The boxcars raise the question of which railroad served that building and where did the tracks come from? Looking at the Bird's Eye View, you can see tracks in and along Grove Street.
Bird's Eye View
By placing "South" at the top of the map, we see the track is a continuation of the industrial lead that leaves the east side of Alton's Halsted Street Yard. So I conclude that those boxcars were spotted by CN/IC/ICG/GM&O/Chicago & Alton.
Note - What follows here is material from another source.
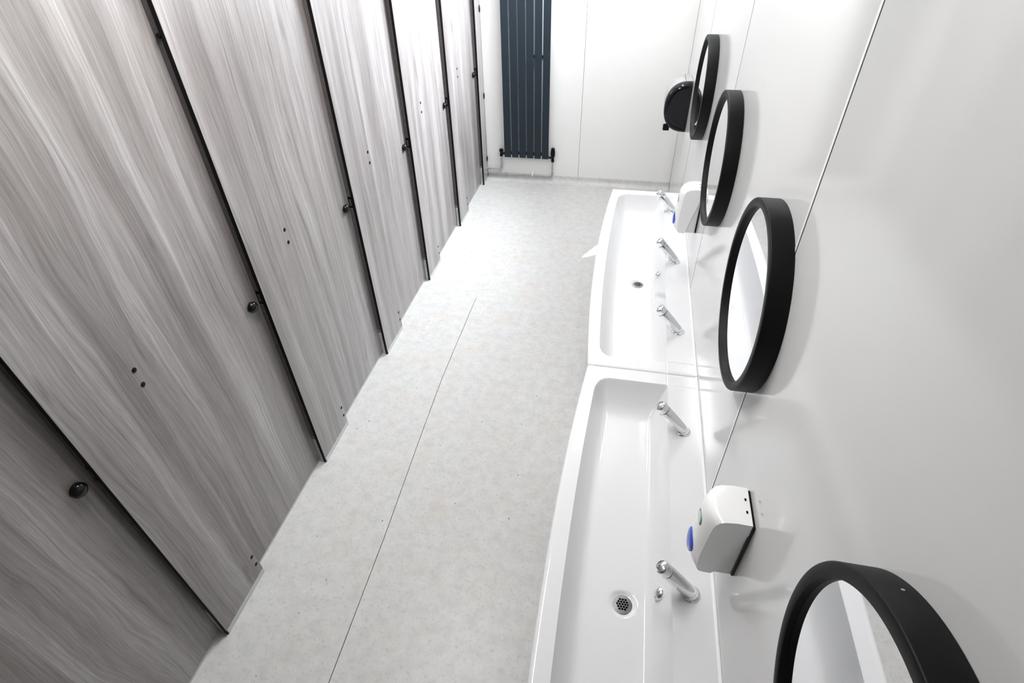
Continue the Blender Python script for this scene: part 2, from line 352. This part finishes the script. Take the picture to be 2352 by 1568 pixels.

A 1915 map confirms the conclusion that C&A served this building.
pdf copy from 1915 Smoke Abatement Report, p. 344
Update: Bing's streetview drove down Grove Street alongside the Allied Metal Co. Hopefully, this streetview link will remain valid after they update the images.

Friday, July 24, 2015

Alton's Halsted Street Yard

Brid's Eye View
pdf copy from 1915 Smoke Abatement Report,
p. 348
This 1915 map refers to the yard as the Chicago & Alton' Halsted St. Yd. A more modern map refers to this yard as IC Bridgeport Yard. But this would be after GM&O/Chicago&Alton merged with IC to form ICG and after ICG changed their name back to IC.
Satellite
It is not surprising that many of the tracks that were in this yard have been removed. What is surprising is how recently they were removed. The Bird's Eye View below shows that, not only are the tracks still present, there are some cars setting on some of them. Note that this was another relatively expensive yard because all of the tracks are elevated. There are two long road underpasses under this yard.



Satellite


The reason why I was studying this yard is the industrial lead that leaves the yard on the east side. I added a red line to this image to highlight where the track used to be. If you follow the link and zoom into the upper-right corner, you can see the shadow of a retaining wall and the lead disappearing because it is going down to ground level.

Bird's Eye View
Rotating a Bird's Eye View so that South is at the top, you see that a building is blocking most of the view of the descending lead. But you can see a portion between the building and I-94. The track on top is one of the CN/IC/GM&O/C&A elevated mainline tracks. The track in the middle is the descending industrial lead. The track on the bottom is an industrial spur servicing the building on the right. In fact, looking back at the Google satellite image, that spur went into the building.

Update: according to HotTimes, the CN called this the Bridgeport Yard. One of the uses of this yard is transfers between the Hawthorne and Glenn Yards.